## WRITTEN PROBLEM
Repeat each line of the material below exactly as it appears, minus any pictures.
** BEGIN **
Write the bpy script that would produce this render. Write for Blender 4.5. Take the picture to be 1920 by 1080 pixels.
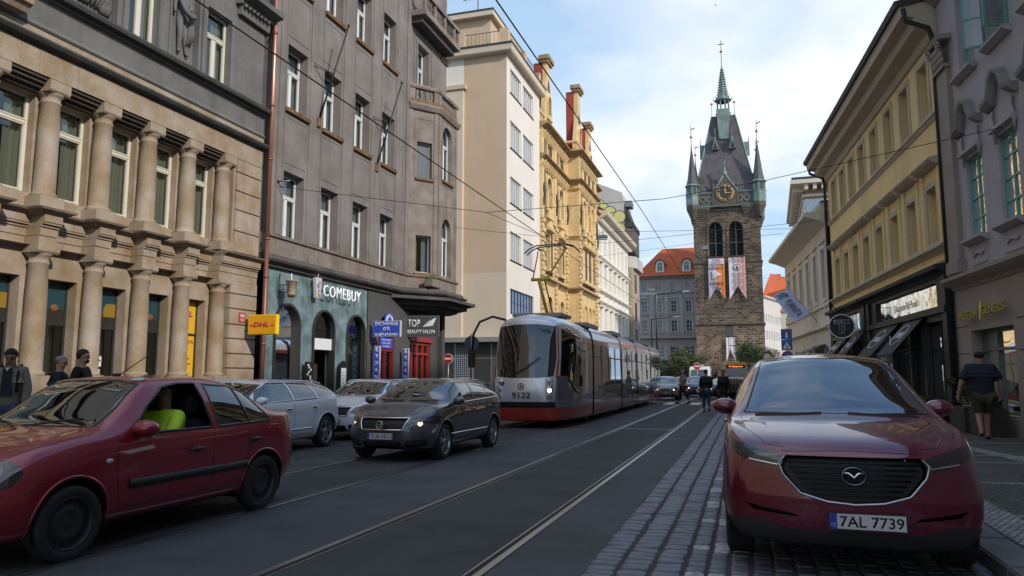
import bpy, bmesh, math, random
from mathutils import Vector, Matrix, noise
from mathutils.bvhtree import BVHTree
random.seed(7)
R = math.radians
for o in list(bpy.data.objects): bpy.data.objects.remove(o)
sc = bpy.context.scene
COL = sc.collection
# ---------------------------------------------------------------- camera
cd = bpy.data.cameras.new('camera'); cam = bpy.data.objects.new('camera', cd); COL.objects.link(cam)
cam.location = (0, 0, 1.40); cam.rotation_euler = (R(90 + 6.762), 0, R(17.407))
cd.sensor_width = 36; cd.lens = 26.25; cd.clip_end = 2000; cd.clip_start = 0.05
sc.camera = cam
# ---------------------------------------------------------------- sky and sun
SUN_EL = R(29); SUN_AZ = math.atan2(-0.45, 0.89)          # direction towards the sun: right and slightly behind
sun_dir = Vector((math.cos(SUN_EL) * math.cos(SUN_AZ), math.cos(SUN_EL) * math.sin(SUN_AZ), math.sin(SUN_EL)))
w = bpy.data.worlds.new('World'); sc.world = w; w.use_nodes = True
nt = w.node_tree; nt.nodes.clear()
def N(nt, t, **k):
    n = nt.nodes.new(t)
    for a, b in k.items(): setattr(n, a, b)
    return n
out = N(nt, 'ShaderNodeOutputWorld'); bg = N(nt, 'ShaderNodeBackground'); bg.inputs[1].default_value = 0.09
sky = N(nt, 'ShaderNodeTexSky', sky_type='NISHITA', sun_disc=False, sun_elevation=SUN_EL, sun_rotation=math.atan2(sun_dir.x, sun_dir.y))
sky.air_density = 1.0; sky.dust_density = 0.6; sky.ozone_density = 1.5
tc = N(nt, 'ShaderNodeTexCoord'); sp = N(nt, 'ShaderNodeSeparateXYZ'); nt.links.new(tc.outputs['Generated'], sp.inputs[0])
ad = N(nt, 'ShaderNodeMath', operation='ADD'); ad.inputs[1].default_value = 0.18; nt.links.new(sp.outputs[2], ad.inputs[0])
mx = N(nt, 'ShaderNodeMath', operation='MAXIMUM'); mx.inputs[1].default_value = 0.06; nt.links.new(ad.outputs[0], mx.inputs[0])
cb = N(nt, 'ShaderNodeCombineXYZ')
for i in (0, 1):
    dv = N(nt, 'ShaderNodeMath', operation='DIVIDE'); nt.links.new(sp.outputs[i], dv.inputs[0]); nt.links.new(mx.outputs[0], dv.inputs[1]); nt.links.new(dv.outputs[0], cb.inputs[i])
cb.inputs[2].default_value = 27.7
nz = N(nt, 'ShaderNodeTexNoise'); nz.inputs['Scale'].default_value = 0.85; nz.inputs['Detail'].default_value = 9; nz.inputs['Roughness'].default_value = 0.52; nz.inputs['Distortion'].default_value = 0.25
nt.links.new(cb.outputs[0], nz.inputs['Vector'])
cr = N(nt, 'ShaderNodeValToRGB'); cr.color_ramp.elements[0].position = 0.45; cr.color_ramp.elements[1].position = 0.61
nt.links.new(nz.outputs['Fac'], cr.inputs[0])
nz2 = N(nt, 'ShaderNodeTexNoise'); nz2.inputs['Scale'].default_value = 2.2; nz2.inputs['Detail'].default_value = 6
nt.links.new(cb.outputs[0], nz2.inputs['Vector'])
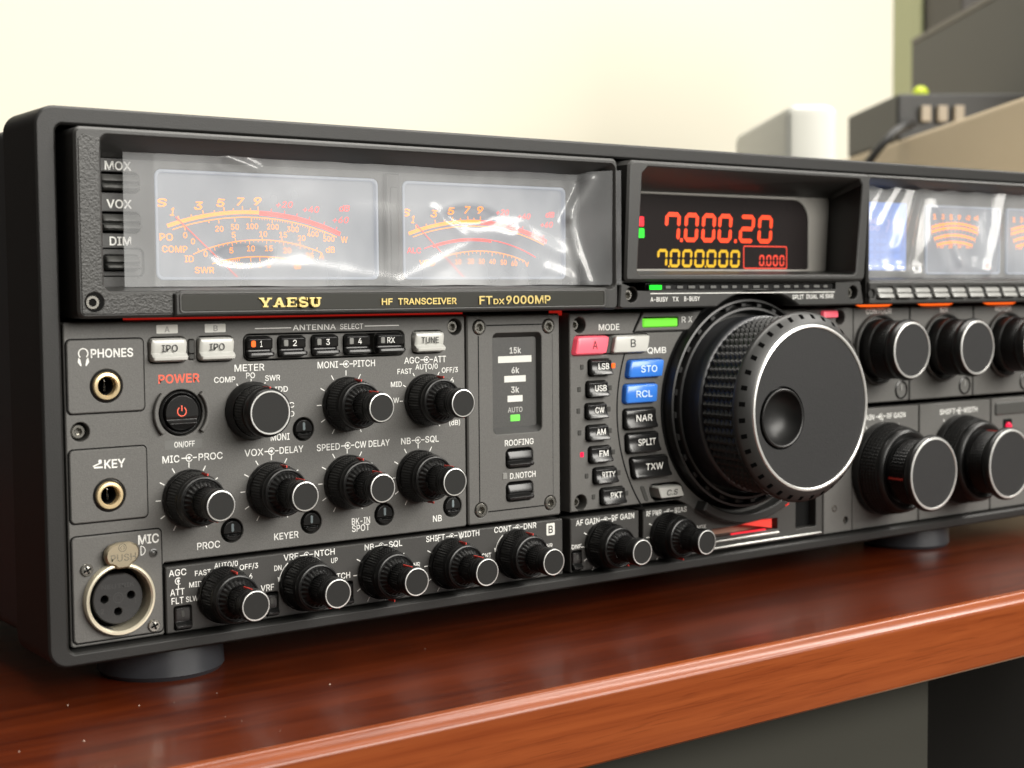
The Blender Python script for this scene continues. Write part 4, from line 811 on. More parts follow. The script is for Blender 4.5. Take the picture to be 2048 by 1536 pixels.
def serif_word(bm, x0, x1, zc, h):
    """wide slab-serif capitals Y A E S U out of strokes."""
    ws = [5.0, 5.0, 4.3, 4.0, 4.8]; gap = 0.35; sc = (x1 - x0) / (sum(ws) + gap * 4); z0 = zc - h / 2; k = 0
    cur = x0
    st, th, sf = 1.25 * sc, 0.62, 0.55
    def q(x, z): return (cur + x * sc, z0 + z * h)
    def stroke(a, b, w):
        nonlocal k
        pa, pb = Vector(q(*a)), Vector(q(*b)); d = pb - pa
        slab(bm, [(pa.x - w / 2, pa.y), (pa.x + w / 2, pa.y), (pb.x + w / 2, pb.y), (pb.x - w / 2, pb.y)], k); k += 1
    def hbar(xa, xb, z, t):
        nonlocal k
        pa, pb = q(xa, z), q(xb, z); slab(bm, [(pa[0], pa[1] - t / 2), (pb[0], pa[1] - t / 2), (pb[0], pa[1] + t / 2), (pa[0], pa[1] + t / 2)], k); k += 1
    tz = 0.09 * 1.0
    # Y
    stroke((2.5, 0), (2.5, .45), st); stroke((2.4, .38), (0.9, 1), st); stroke((2.6, .38), (4.1, 1), st * .8)
    hbar(1.4, 3.6, .07, sf * .8); hbar(0, 2.0, .93, sf * .8); hbar(3.1, 5.0, .93, sf * .8); cur += (ws[0] + gap) * sc
    # A
    stroke((0.9, 0), (2.4, 1), st * .7); stroke((4.0, 0), (2.6, 1), st); hbar(1.3, 3.6, .32, .45); hbar(0, 1.9, .07, sf * .8); hbar(3.0, 5.0, .07, sf * .8); cur += (ws[1] + gap) * sc
    # E
    stroke((1.0, 0), (1.0, 1), st); hbar(0, 4.2, .07, sf * .8); hbar(0, 4.1, .93, sf * .8); hbar(1, 3.0, .5, .45)
    stroke((3.95, 0), (3.95, .32), .5 * sc); stroke((3.85, .72), (3.85, 1), .5 * sc); stroke((2.9, .34), (2.9, .66), .45 * sc); cur += (ws[2] + gap) * sc
    # S
    pts = []
    for i in range(22):
        a = math.radians(35 + 235 * i / 21); pts.append((2.0 + 1.35 * math.cos(a), .73 + .215 * math.sin(a)))
    for i in range(1, 22):
        a = math.radians(90 - 235 * i / 21); pts.append((2.0 + 1.5 * math.cos(a), .275 + .225 * math.sin(a)))
    for a, b in zip(pts, pts[1:]):
        pa, pb = Vector(q(*a)), Vector(q(*b)); d = (pb - pa).normalized(); nn = Vector((-d.y, d.x)) * 0.36; e = d * 0.1
        slab(bm, [tuple(pa - nn - e), tuple(pb - nn + e), tuple(pb + nn + e), tuple(pa + nn - e)], k); k += 1
    stroke((3.4, .68), (3.4, 1), .45 * sc); stroke((.5, 0), (.5, .34), .45 * sc); cur += (ws[3] + gap) * sc
    # U
    stroke((1.1, .3), (1.1, 1), st); stroke((3.8, .3), (3.8, 1), st * .7); hbar(0, 2.1, .93, sf * .8); hbar(2.9, 4.8, .93, sf * .8)
    pts = [(2.45 + 1.3 * math.cos(math.radians(180 + 180 * i / 16)), .34 + .26 * math.sin(math.radians(180 + 180 * i / 16))) for i in range(17)]
    for i, (a, b) in enumerate(zip(pts, pts[1:])):
        pa, pb = Vector(q(*a)), Vector(q(*b)); d = (pb - pa).normalized(); nn = Vector((-d.y, d.x)) * (0.5 - 0.012 * i); e = d * 0.1
        slab(bm, [tuple(pa - nn - e), tuple(pb - nn + e), tuple(pb + nn + e), tuple(pa + nn - e)], k); k += 1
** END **
## CORRECT ANSWER
Write the bpy script that would produce this render. Write for Blender 4.5. Take the picture to be 1920 by 1080 pixels.
import bpy, bmesh, math, random
from mathutils import Vector, Matrix, noise
from mathutils.bvhtree import BVHTree
random.seed(7)
R = math.radians
for o in list(bpy.data.objects): bpy.data.objects.remove(o)
sc = bpy.context.scene
COL = sc.collection
# ---------------------------------------------------------------- camera
cd = bpy.data.cameras.new('camera'); cam = bpy.data.objects.new('camera', cd); COL.objects.link(cam)
cam.location = (0, 0, 1.40); cam.rotation_euler = (R(90 + 6.762), 0, R(17.407))
cd.sensor_width = 36; cd.lens = 26.25; cd.clip_end = 2000; cd.clip_start = 0.05
sc.camera = cam
# ---------------------------------------------------------------- sky and sun
SUN_EL = R(29); SUN_AZ = math.atan2(-0.45, 0.89)          # direction towards the sun: right and slightly behind
sun_dir = Vector((math.cos(SUN_EL) * math.cos(SUN_AZ), math.cos(SUN_EL) * math.sin(SUN_AZ), math.sin(SUN_EL)))
w = bpy.data.worlds.new('World'); sc.world = w; w.use_nodes = True
nt = w.node_tree; nt.nodes.clear()
def N(nt, t, **k):
    n = nt.nodes.new(t)
    for a, b in k.items(): setattr(n, a, b)
    return n
out = N(nt, 'ShaderNodeOutputWorld'); bg = N(nt, 'ShaderNodeBackground'); bg.inputs[1].default_value = 0.09
sky = N(nt, 'ShaderNodeTexSky', sky_type='NISHITA', sun_disc=False, sun_elevation=SUN_EL, sun_rotation=math.atan2(sun_dir.x, sun_dir.y))
sky.air_density = 1.0; sky.dust_density = 0.6; sky.ozone_density = 1.5
tc = N(nt, 'ShaderNodeTexCoord'); sp = N(nt, 'ShaderNodeSeparateXYZ'); nt.links.new(tc.outputs['Generated'], sp.inputs[0])
ad = N(nt, 'ShaderNodeMath', operation='ADD'); ad.inputs[1].default_value = 0.18; nt.links.new(sp.outputs[2], ad.inputs[0])
mx = N(nt, 'ShaderNodeMath', operation='MAXIMUM'); mx.inputs[1].default_value = 0.06; nt.links.new(ad.outputs[0], mx.inputs[0])
cb = N(nt, 'ShaderNodeCombineXYZ')
for i in (0, 1):
    dv = N(nt, 'ShaderNodeMath', operation='DIVIDE'); nt.links.new(sp.outputs[i], dv.inputs[0]); nt.links.new(mx.outputs[0], dv.inputs[1]); nt.links.new(dv.outputs[0], cb.inputs[i])
cb.inputs[2].default_value = 27.7
nz = N(nt, 'ShaderNodeTexNoise'); nz.inputs['Scale'].default_value = 0.85; nz.inputs['Detail'].default_value = 9; nz.inputs['Roughness'].default_value = 0.52; nz.inputs['Distortion'].default_value = 0.25
nt.links.new(cb.outputs[0], nz.inputs['Vector'])
cr = N(nt, 'ShaderNodeValToRGB'); cr.color_ramp.elements[0].position = 0.45; cr.color_ramp.elements[1].position = 0.61
nt.links.new(nz.outputs['Fac'], cr.inputs[0])
nz2 = N(nt, 'ShaderNodeTexNoise'); nz2.inputs['Scale'].default_value = 2.2; nz2.inputs['Detail'].default_value = 6
nt.links.new(cb.outputs[0], nz2.inputs['Vector'])
The Blender Python script for this scene continues. Write part 4, from line 811 on. More parts follow. The script is for Blender 4.5. Take the picture to be 2048 by 1536 pixels.
def serif_word(bm, x0, x1, zc, h):
    """wide slab-serif capitals Y A E S U out of strokes."""
    ws = [5.0, 5.0, 4.3, 4.0, 4.8]; gap = 0.35; sc = (x1 - x0) / (sum(ws) + gap * 4); z0 = zc - h / 2; k = 0
    cur = x0
    st, th, sf = 1.25 * sc, 0.62, 0.55
    def q(x, z): return (cur + x * sc, z0 + z * h)
    def stroke(a, b, w):
        nonlocal k
        pa, pb = Vector(q(*a)), Vector(q(*b)); d = pb - pa
        slab(bm, [(pa.x - w / 2, pa.y), (pa.x + w / 2, pa.y), (pb.x + w / 2, pb.y), (pb.x - w / 2, pb.y)], k); k += 1
    def hbar(xa, xb, z, t):
        nonlocal k
        pa, pb = q(xa, z), q(xb, z); slab(bm, [(pa[0], pa[1] - t / 2), (pb[0], pa[1] - t / 2), (pb[0], pa[1] + t / 2), (pa[0], pa[1] + t / 2)], k); k += 1
    tz = 0.09 * 1.0
    # Y
    stroke((2.5, 0), (2.5, .45), st); stroke((2.4, .38), (0.9, 1), st); stroke((2.6, .38), (4.1, 1), st * .8)
    hbar(1.4, 3.6, .07, sf * .8); hbar(0, 2.0, .93, sf * .8); hbar(3.1, 5.0, .93, sf * .8); cur += (ws[0] + gap) * sc
    # A
    stroke((0.9, 0), (2.4, 1), st * .7); stroke((4.0, 0), (2.6, 1), st); hbar(1.3, 3.6, .32, .45); hbar(0, 1.9, .07, sf * .8); hbar(3.0, 5.0, .07, sf * .8); cur += (ws[1] + gap) * sc
    # E
    stroke((1.0, 0), (1.0, 1), st); hbar(0, 4.2, .07, sf * .8); hbar(0, 4.1, .93, sf * .8); hbar(1, 3.0, .5, .45)
    stroke((3.95, 0), (3.95, .32), .5 * sc); stroke((3.85, .72), (3.85, 1), .5 * sc); stroke((2.9, .34), (2.9, .66), .45 * sc); cur += (ws[2] + gap) * sc
    # S
    pts = []
    for i in range(22):
        a = math.radians(35 + 235 * i / 21); pts.append((2.0 + 1.35 * math.cos(a), .73 + .215 * math.sin(a)))
    for i in range(1, 22):
        a = math.radians(90 - 235 * i / 21); pts.append((2.0 + 1.5 * math.cos(a), .275 + .225 * math.sin(a)))
    for a, b in zip(pts, pts[1:]):
        pa, pb = Vector(q(*a)), Vector(q(*b)); d = (pb - pa).normalized(); nn = Vector((-d.y, d.x)) * 0.36; e = d * 0.1
        slab(bm, [tuple(pa - nn - e), tuple(pb - nn + e), tuple(pb + nn + e), tuple(pa + nn - e)], k); k += 1
    stroke((3.4, .68), (3.4, 1), .45 * sc); stroke((.5, 0), (.5, .34), .45 * sc); cur += (ws[3] + gap) * sc
    # U
    stroke((1.1, .3), (1.1, 1), st); stroke((3.8, .3), (3.8, 1), st * .7); hbar(0, 2.1, .93, sf * .8); hbar(2.9, 4.8, .93, sf * .8)
    pts = [(2.45 + 1.3 * math.cos(math.radians(180 + 180 * i / 16)), .34 + .26 * math.sin(math.radians(180 + 180 * i / 16))) for i in range(17)]
    for i, (a, b) in enumerate(zip(pts, pts[1:])):
        pa, pb = Vector(q(*a)), Vector(q(*b)); d = (pb - pa).normalized(); nn = Vector((-d.y, d.x)) * (0.5 - 0.012 * i); e = d * 0.1
        slab(bm, [tuple(pa - nn - e), tuple(pb - nn + e), tuple(pb + nn + e), tuple(pa + nn - e)], k); k += 1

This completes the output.